Replacement of SWIFT’s role with XRP — creating new rails for instant settlement and liquidity bridging.
Competing Yet Complementary
We view LINEA and XRP as competitors in some respects, but ultimately complementary bets for investors:
XRP (XRP): Best positioned for true disruption of payments, directly challenging SWIFT by cutting out intermediaries.
LINEA (LINEA): Best positioned for institutional adoption, helping SWIFT modernize without ceding control.
By holding both, we recognize that banks may choose to upgrade their existing system with Linea while others embrace the replacement model offered by XRP.
Our Strategy
For retail investors, the key is not to get locked into a one-chain mindset. The future of payments may not be decided by a single network. By holding both XRP and LINEA, we’re positioned to benefit if:
SWIFT and banks push forward with Linea’s zk-proof messaging rails.
Or if Ripple’s XRP gains traction as the actual liquidity and settlement layer of the future.
This dual-hold approach ensures we stay on top of the transformation either way.

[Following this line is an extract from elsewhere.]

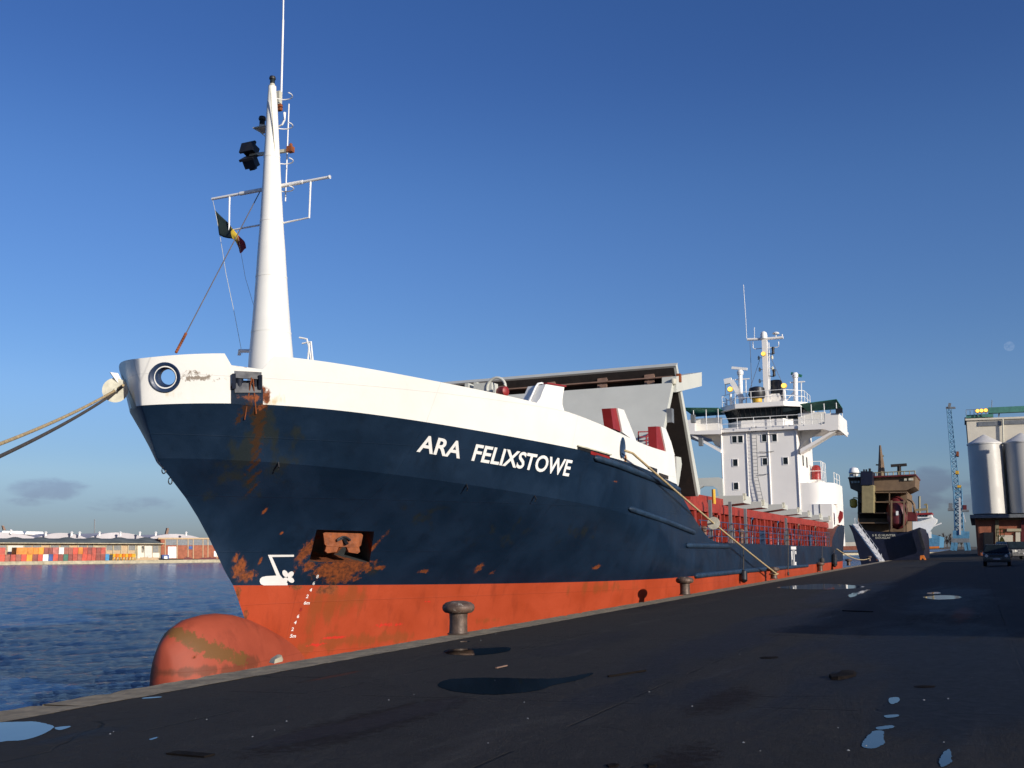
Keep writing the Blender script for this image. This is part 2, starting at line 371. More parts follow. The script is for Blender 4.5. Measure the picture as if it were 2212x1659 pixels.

Mind Bend Theory Takeaway: We now hold both XRP and LINEA. XRP remains our conviction play for true disruption, while LINEA acts as a hedge on institutional inertia and SWIFT’s cautious modernization. Banks may resist XRP out of fear, but that doesn’t erase its potential. Instead, it makes holding both XRP and LINEA the smartest way to cover all outcomes in the coming global payments revolution.